## ENTRIES SHOWN

[BEGIN]

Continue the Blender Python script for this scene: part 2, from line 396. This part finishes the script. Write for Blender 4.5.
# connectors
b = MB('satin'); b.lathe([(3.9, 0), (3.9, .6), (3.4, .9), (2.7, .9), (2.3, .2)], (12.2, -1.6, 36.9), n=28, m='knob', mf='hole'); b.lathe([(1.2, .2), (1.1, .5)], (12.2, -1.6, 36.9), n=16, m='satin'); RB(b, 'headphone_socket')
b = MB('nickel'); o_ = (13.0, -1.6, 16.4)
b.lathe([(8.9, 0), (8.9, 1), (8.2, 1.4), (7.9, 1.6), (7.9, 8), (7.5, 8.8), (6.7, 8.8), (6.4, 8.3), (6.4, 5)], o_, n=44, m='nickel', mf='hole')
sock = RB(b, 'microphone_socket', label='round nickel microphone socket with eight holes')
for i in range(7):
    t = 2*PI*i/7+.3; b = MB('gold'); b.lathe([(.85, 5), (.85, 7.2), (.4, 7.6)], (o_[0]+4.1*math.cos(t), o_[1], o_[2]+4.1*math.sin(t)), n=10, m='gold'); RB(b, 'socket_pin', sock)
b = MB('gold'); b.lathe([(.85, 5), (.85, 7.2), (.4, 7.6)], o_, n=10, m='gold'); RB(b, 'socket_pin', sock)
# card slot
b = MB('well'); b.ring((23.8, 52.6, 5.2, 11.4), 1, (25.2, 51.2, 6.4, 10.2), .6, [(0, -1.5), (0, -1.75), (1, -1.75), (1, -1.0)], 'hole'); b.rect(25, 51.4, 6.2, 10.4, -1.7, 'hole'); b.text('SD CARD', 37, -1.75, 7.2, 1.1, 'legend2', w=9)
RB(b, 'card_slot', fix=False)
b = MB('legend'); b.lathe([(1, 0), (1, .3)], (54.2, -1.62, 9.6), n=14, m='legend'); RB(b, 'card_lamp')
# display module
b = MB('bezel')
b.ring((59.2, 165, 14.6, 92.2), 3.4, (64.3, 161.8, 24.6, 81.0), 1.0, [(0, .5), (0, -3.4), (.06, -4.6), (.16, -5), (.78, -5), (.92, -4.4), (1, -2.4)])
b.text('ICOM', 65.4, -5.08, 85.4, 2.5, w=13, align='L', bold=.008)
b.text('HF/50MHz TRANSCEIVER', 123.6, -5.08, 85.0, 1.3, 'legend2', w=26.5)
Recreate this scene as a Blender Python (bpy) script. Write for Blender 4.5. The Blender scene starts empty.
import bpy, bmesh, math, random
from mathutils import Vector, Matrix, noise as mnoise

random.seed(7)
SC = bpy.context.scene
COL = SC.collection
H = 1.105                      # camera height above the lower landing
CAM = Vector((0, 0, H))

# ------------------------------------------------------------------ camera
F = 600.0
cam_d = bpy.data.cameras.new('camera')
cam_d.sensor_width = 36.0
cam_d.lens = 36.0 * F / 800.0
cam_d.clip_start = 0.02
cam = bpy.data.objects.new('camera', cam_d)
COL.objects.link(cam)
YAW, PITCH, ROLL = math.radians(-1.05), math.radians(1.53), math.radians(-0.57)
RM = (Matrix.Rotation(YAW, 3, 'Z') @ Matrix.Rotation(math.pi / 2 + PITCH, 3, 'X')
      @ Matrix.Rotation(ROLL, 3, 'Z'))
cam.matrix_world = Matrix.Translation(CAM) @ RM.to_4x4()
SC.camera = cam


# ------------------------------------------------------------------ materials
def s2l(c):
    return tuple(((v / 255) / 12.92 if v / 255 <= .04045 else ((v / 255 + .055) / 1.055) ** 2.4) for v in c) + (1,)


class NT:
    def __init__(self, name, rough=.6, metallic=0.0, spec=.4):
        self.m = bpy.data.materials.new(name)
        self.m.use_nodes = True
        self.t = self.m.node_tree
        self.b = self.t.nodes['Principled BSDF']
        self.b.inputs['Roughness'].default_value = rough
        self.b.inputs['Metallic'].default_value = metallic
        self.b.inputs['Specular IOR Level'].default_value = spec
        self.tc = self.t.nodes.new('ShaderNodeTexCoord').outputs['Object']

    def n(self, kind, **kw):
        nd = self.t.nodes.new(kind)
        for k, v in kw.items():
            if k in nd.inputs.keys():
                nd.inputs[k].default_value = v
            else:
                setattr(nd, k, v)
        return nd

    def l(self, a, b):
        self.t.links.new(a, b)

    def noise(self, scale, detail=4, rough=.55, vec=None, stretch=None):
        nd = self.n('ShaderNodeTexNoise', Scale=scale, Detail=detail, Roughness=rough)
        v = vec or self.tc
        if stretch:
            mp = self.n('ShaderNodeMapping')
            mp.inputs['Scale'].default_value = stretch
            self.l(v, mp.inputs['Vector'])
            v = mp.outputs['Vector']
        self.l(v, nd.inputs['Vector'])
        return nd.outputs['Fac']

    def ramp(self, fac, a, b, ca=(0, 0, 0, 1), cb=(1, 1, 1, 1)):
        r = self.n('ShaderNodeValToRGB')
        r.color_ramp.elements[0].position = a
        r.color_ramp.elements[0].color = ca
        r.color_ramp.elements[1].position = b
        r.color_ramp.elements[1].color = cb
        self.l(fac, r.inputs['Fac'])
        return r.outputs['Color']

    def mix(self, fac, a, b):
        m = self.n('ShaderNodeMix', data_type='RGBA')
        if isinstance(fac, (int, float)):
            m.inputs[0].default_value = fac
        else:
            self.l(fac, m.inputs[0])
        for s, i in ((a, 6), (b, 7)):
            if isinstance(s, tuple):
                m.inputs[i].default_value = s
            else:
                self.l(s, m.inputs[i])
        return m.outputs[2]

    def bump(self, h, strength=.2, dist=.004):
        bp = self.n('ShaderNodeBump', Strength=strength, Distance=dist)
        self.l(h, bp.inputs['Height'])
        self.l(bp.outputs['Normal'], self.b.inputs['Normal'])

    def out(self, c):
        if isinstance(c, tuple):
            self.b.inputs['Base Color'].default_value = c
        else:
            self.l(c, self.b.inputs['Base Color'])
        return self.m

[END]

## TO BE DONE
Please reproduce exactly the lines above, beginning with the first and ending with the line that contains "from mathutils import", and include nothing outside that range.

## SOLVED PROBLEM
Continue the Blender Python script for this scene: part 2, from line 396. This part finishes the script. Write for Blender 4.5.
# connectors
b = MB('satin'); b.lathe([(3.9, 0), (3.9, .6), (3.4, .9), (2.7, .9), (2.3, .2)], (12.2, -1.6, 36.9), n=28, m='knob', mf='hole'); b.lathe([(1.2, .2), (1.1, .5)], (12.2, -1.6, 36.9), n=16, m='satin'); RB(b, 'headphone_socket')
b = MB('nickel'); o_ = (13.0, -1.6, 16.4)
b.lathe([(8.9, 0), (8.9, 1), (8.2, 1.4), (7.9, 1.6), (7.9, 8), (7.5, 8.8), (6.7, 8.8), (6.4, 8.3), (6.4, 5)], o_, n=44, m='nickel', mf='hole')
sock = RB(b, 'microphone_socket', label='round nickel microphone socket with eight holes')
for i in range(7):
    t = 2*PI*i/7+.3; b = MB('gold'); b.lathe([(.85, 5), (.85, 7.2), (.4, 7.6)], (o_[0]+4.1*math.cos(t), o_[1], o_[2]+4.1*math.sin(t)), n=10, m='gold'); RB(b, 'socket_pin', sock)
b = MB('gold'); b.lathe([(.85, 5), (.85, 7.2), (.4, 7.6)], o_, n=10, m='gold'); RB(b, 'socket_pin', sock)
# card slot
b = MB('well'); b.ring((23.8, 52.6, 5.2, 11.4), 1, (25.2, 51.2, 6.4, 10.2), .6, [(0, -1.5), (0, -1.75), (1, -1.75), (1, -1.0)], 'hole'); b.rect(25, 51.4, 6.2, 10.4, -1.7, 'hole'); b.text('SD CARD', 37, -1.75, 7.2, 1.1, 'legend2', w=9)
RB(b, 'card_slot', fix=False)
b = MB('legend'); b.lathe([(1, 0), (1, .3)], (54.2, -1.62, 9.6), n=14, m='legend'); RB(b, 'card_lamp')
# display module
b = MB('bezel')
b.ring((59.2, 165, 14.6, 92.2), 3.4, (64.3, 161.8, 24.6, 81.0), 1.0, [(0, .5), (0, -3.4), (.06, -4.6), (.16, -5), (.78, -5), (.92, -4.4), (1, -2.4)])
b.text('ICOM', 65.4, -5.08, 85.4, 2.5, w=13, align='L', bold=.008)
b.text('HF/50MHz TRANSCEIVER', 123.6, -5.08, 85.0, 1.3, 'legend2', w=26.5)
Recreate this scene as a Blender Python (bpy) script. Write for Blender 4.5. The Blender scene starts empty.
import bpy, bmesh, math, random
from mathutils import Vector, Matrix, noise as mnoise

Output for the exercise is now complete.